On the development of a polyolefin gasification modelling approach

- A polyolefin air/steam gasification model for fluid bed reactors was developed.
- Contribution on the definition of pyrolysis, homogenous reactions and tar evolution.
- Model validation was performed against experimental tests and data from literature.
- The model is able to reproduce key gasification variables with acceptable error.
- The model provides a satisfactory prediction of tar generation.
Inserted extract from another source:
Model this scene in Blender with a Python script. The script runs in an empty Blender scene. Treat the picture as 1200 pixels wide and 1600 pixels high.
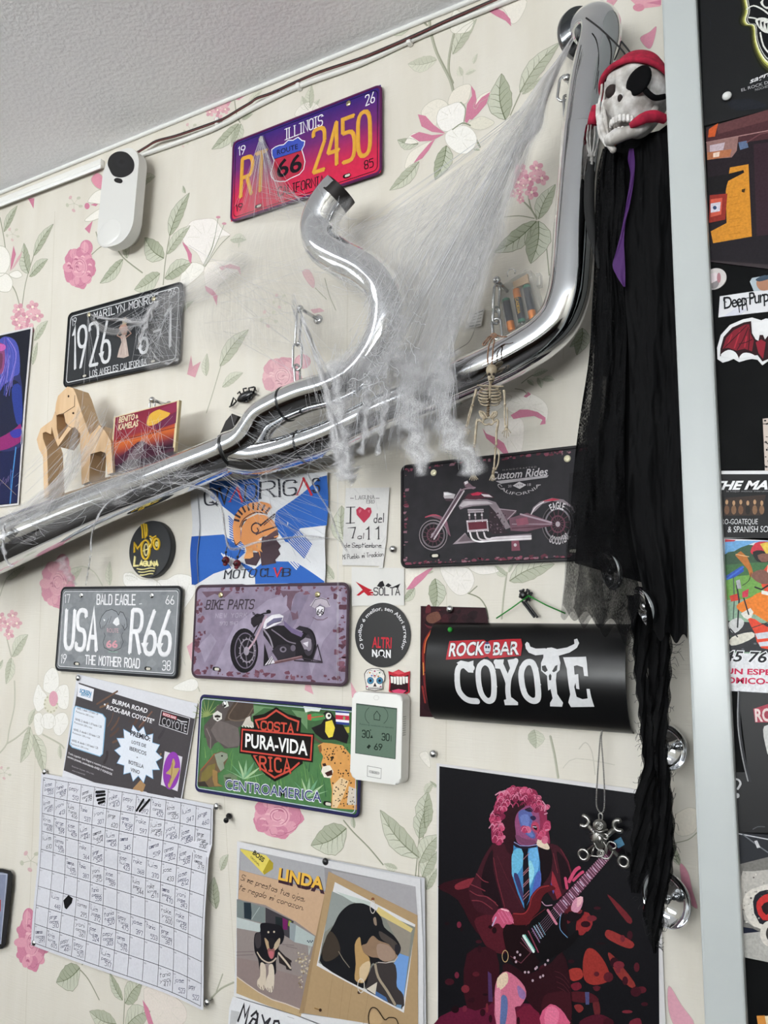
import bpy, bmesh, math, random
from mathutils import Vector, Matrix
C = bpy.context.scene.collection
SC = bpy.context.scene
PI = math.pi
rnd = random.Random(7)

# ------------------------------------------------------------------ camera
FPX, YAW, PITCH, ROLL, DIST, CAMZ = 1234.34, -0.517334, 0.147410, 0.014128, 0.99207, 1.6
cF = Vector((math.sin(YAW)*math.cos(PITCH), math.cos(YAW)*math.cos(PITCH), math.sin(PITCH)))
_r = Vector((math.cos(YAW), -math.sin(YAW), 0)); _u = _r.cross(cF)
cR = math.cos(ROLL)*_r + math.sin(ROLL)*_u
cU = -math.sin(ROLL)*_r + math.cos(ROLL)*_u
CAM = Vector((0, -DIST, CAMZ))
cd = bpy.data.cameras.new('camera'); cam = bpy.data.objects.new('camera', cd); C.objects.link(cam)
m = Matrix((cR, cU, -cF)).transposed().to_4x4(); m.translation = CAM; cam.matrix_world = m
cd.sensor_fit = 'VERTICAL'; cd.sensor_height = 36; cd.sensor_width = 27; cd.lens = FPX*36/1600; cd.clip_start = .02
SC.camera = cam

# ------------------------------------------------------------------ world, lights, exposure
SC.view_settings.view_transform = 'Standard'; SC.view_settings.look = 'None'
SC.view_settings.gamma = 1; SC.view_settings.use_curve_mapping = False
SC.view_settings.exposure = -0.36
SC.cycles.use_denoising = True
SC.cycles.max_bounces = 10; SC.cycles.transparent_max_bounces = 32
SC.cycles.caustics_reflective = False; SC.cycles.caustics_refractive = False
wd = bpy.data.worlds.new('world'); SC.world = wd; wd.use_nodes = True
wd.node_tree.nodes['Background'].inputs[0].default_value = (.75, .85, 1, 1)
wd.node_tree.nodes['Background'].inputs[1].default_value = 1.0
def area(name, loc, look, sx, sy, power, col):
    l = bpy.data.lights.new(name, 'AREA'); l.shape = 'RECTANGLE'; l.size = sx; l.size_y = sy
    l.energy = power; l.color = col
    o = bpy.data.objects.new(name, l); C.objects.link(o); o.location = loc
    o.rotation_euler = (Vector(look)).to_track_quat('-Z', 'Y').to_euler(); return o
XL, XR, YR, ZC = -3.7, 1.7, -4.3, 2.5451
area('daylight_left_window', (XL+.03, -2.0, 1.8), (1, 0, 1.2), 1.5, 1.2, 16, (.92, .97, 1))
area('daylight_rear_window', (-.5, YR+.03, 1.8), (0, 1, 1.9), 2.2, 1.2, 375, (.93, .975, 1))
area('ceiling_lamp_light', (-1.75, -1.35, ZC-.06), (.2, .3, -1), .8, .4, 13, (.95, .98, 1))
# ------------------------------------------------------------------ helpers
def W(px, py, off=0.0):
    d = cF + ((px-600)/FPX)*cR - ((py-800)/FPX)*cU
    t = (DIST-off)/d.y
    return Vector((d.x*t, -off, CAMZ + d.z*t))
def prad(px, py, off, rp):
    "radius in metres of something seen rp pixels wide at that distance"
    return rp*(W(px, py, off)-CAM).dot(cF)/FPX
def P(s):
    "'x,y x,y' -> list of tuples"
    return [tuple(float(v) for v in a.split(',')) for a in s.split()] if isinstance(s, str) else list(s)
def hexc(h):
    if not isinstance(h, str): return tuple(h)[:3]
    h = h.lstrip('#'); c = [int(h[i:i+2], 16)/255 for i in (0, 2, 4)]
    return tuple(v/12.92 if v <= .04045 else ((v+.055)/1.055)**2.4 for v in c)
def mix(a, b, t):
    a, b = hexc(a), hexc(b); return tuple(x+(y-x)*t for x, y in zip(a, b))

MATS = {}
def mat(name, col='#808080', rough=.5, metal=0, spec=.5, bump=None, **kw):
    if name in MATS: return MATS[name]
    m = bpy.data.materials.new(name); m.use_nodes = True; nt = m.node_tree; b = nt.nodes['Principled BSDF']
    b.inputs['Base Color'].default_value = hexc(col)+(1,); b.inputs['Roughness'].default_value = rough
    b.inputs['Metallic'].default_value = metal; b.inputs['Specular IOR Level'].default_value = spec
    for k, v in kw.items(): b.inputs[k.replace('_', ' ')].default_value = v
    if bump:
        sc, st, dist = bump
        tc = nt.nodes.new('ShaderNodeTexCoord'); n = nt.nodes.new('ShaderNodeTexNoise'); n.inputs['Scale'].default_value = sc
        n.inputs['Detail'].default_value = 6; bp = nt.nodes.new('ShaderNodeBump'); bp.inputs['Strength'].default_value = st
        bp.inputs['Distance'].default_value = dist
        nt.links.new(tc.outputs['Object'], n.inputs['Vector']); nt.links.new(n.outputs['Fac'], bp.inputs['Height'])
        nt.links.new(bp.outputs['Normal'], b.inputs['Normal'])
    MATS[name] = m; return m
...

Gasification is a promising alternative for polymeric waste valorization when mechanical recycling is unfeasible on account of its heterogeneity or partial contamination, or simply when it yields a product of lower quality than what the market requires. Apart from its application for electricity generation, the waste-derived syngas shows a great potential for chemical waste recycling for the synthesis of hydrogen, methane, natural gas or methanol. In spite of the effort devoted so far to the experimental demonstration of these processes to enable this technology to access commercial stage, it is still necessary to develop detailed models of the process that allow a precise prediction of the resulting syngas composition, as well as tar formation and global efficiency of the process. This research work presents the development of a polyolefin gasification model for fluidized bed reactors. The model details the behaviour of primary pyrolysis and homogeneous reactions of oxidation, steam reforming, aromatization and thermal cracking. To accomplish this, it adopts new modelling strategies for the definition of primary tar species in order to reflect their twofold nature (aliphatic and aromatic), as well as to describe kinetics and stoichiometry involved in thermal cracking processes of tar species. The model is able to successfully predict the generation, volume composition and heating value of the syngas, final tar generation and global efficiency of the process.